Thu Dec 08 09:00 AM -- 11:00 AM (PST) @

Recently, contrastive learning attracts increasing interests in neural text generation as a new solution to alleviate the exposure bias problem. It introduces a sequence-level training signal which is crucial to generation tasks that always rely on auto-regressive decoding. However, previous methods using contrastive learning in neural text generation usually lead to inferior performance. In this paper, we analyse the underlying reasons and propose a new Contrastive Neural Text generation framework, CoNT. CoNT addresses bottlenecks that prevent contrastive learning from being widely adopted in generation tasks from three aspects -- the construction of contrastive examples, the choice of the contrastive loss, and the strategy in decoding. We validate CoNT on five generation tasks with ten benchmarks, including machine translation, summarization, code comment generation, data-to-text generation and commonsense generation. Experimental results show that CoNT clearly outperforms its baseline on all the ten benchmarks with a convincing margin. Especially, CoNT surpasses previous the most competitive contrastive learning method for text generation, by 1.50 BLEU on machine translation and 1.77 ROUGE-1 on summarization, respectively. It achieves new state-of-the-art on summarization, code comment generation (without external data) and data-to-text generation.

Author Information

Chenxin An (Fudan University)
Jiangtao Feng (Shanghai AI Lab)
Kai Lv (Fudan University)
Lingpeng Kong (Department of Computer Science, The University of Hong Kong)
Xipeng Qiu (Fudan University)
Xuanjing Huang (Fudan University)

Xuanjing Huang is a Professor of the School of Computer Science, Fudan University, Shanghai, China.

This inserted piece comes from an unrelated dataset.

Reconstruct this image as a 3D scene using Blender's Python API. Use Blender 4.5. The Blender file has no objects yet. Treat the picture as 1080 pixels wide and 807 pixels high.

She received her PhD degree in Computer Science from Fudan University in 1998. From 2008 to 2009, she is a visiting scholar in CIIR, UMass Amherst. Her research interest includes text retrieval, natural language processing, and data intensive computing. She has published dozens of papers in several major conferences including SIGIR, ACL, ICML, IJCAI, AAAI, CIKM, ISWC, EMNLP, WSDM and COLING. She has also translated the second version of “Modern Information Retrieval” to Chinese. In the research community, she served as the organizer of WSDM 2015, competition chair of CIKM 2014, tutorial chair of COLING 2010, SPC or PC member of past WSDM, SIGIR, WWW, CIKM, ACL, IJCAI, EMNLP and many other conferences.